Thursday, May 11, 2006

Christian Schad

For over thirty years I have been interested in fauvist, expressionist and surrealist art. Fate seems to have encouraged that interest because I have repeatedly stumbled onto exhibitions at just the right moment.

In 2001, I was working in Paris and one free afternoon I set off on a walk. When I reached the Marais I saw a notice for a Giacometti exhibit at the Centre G. Pompidou. Once there I became fascinated with his systematic study of the human skull and I jotted down a sentence from one of his notebooks. I later used the line in my second novel: J’ai passé tout l’hiver dans ma chambre d’hotel à peine le crâne, voulant le preciser….

A few years later, once again in Paris, I was returning to my hotel when I noticed that there was an important exhibit of Picasso's erotic art. I spent the rest of the afternoon lost in Picasso's mythic universe. Since that time I have used his images of the Minotaur over and over again in my work. In fact, the character, Karl Wisent, grew out of my study of Picasso's Vollard Suite.

In the early 90's I was working for a major manufacturing company and I often accompanied the President of the company to New York. During this time I was studying Gustav Mahler and Oskar Kokoschka. One free afternoon as I passed the Guggenheim I noticed that the whole museum was featuring the works of Kokoschka. Fate once again was on my side.

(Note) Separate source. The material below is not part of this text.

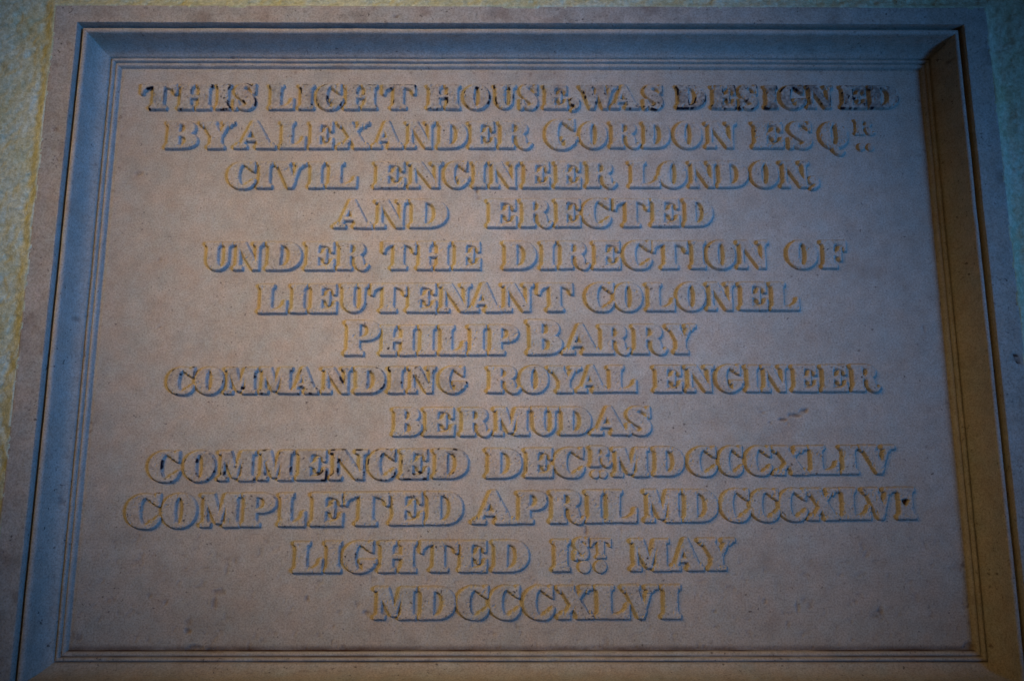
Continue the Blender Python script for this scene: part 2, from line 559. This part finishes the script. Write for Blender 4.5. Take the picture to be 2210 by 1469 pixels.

Approximately, a year and half ago in New York, I stumbled onto an exhibit of Christian Schad's work. At the time I had no idea who he was but I was immediately struck by his images and the feeling tone of his work and I knew instantly that he would enter my pantheon of artistic gods. The painting above is one of his. I mention Schad because he, like Celan, was both an expressionist and a surrealist. He was born on August 21, 1894, in Miesbach. In 1913, he studied art in Munich. During the first world war, he fled to Zurich where he joined Hugo Ball and Tristan Tzara. Together with Walter Serner he started the magazine-Sirius. From 1920 to 1925, Schad lived in Rome and Naples where he studied the Italian Renaissance painters and in 1925, he joined with Otto Dix and George Grosz to particpate in the Neuen Sachlichkeit.

1 comment:

Anonymous said...

This portrait has great deal of expression!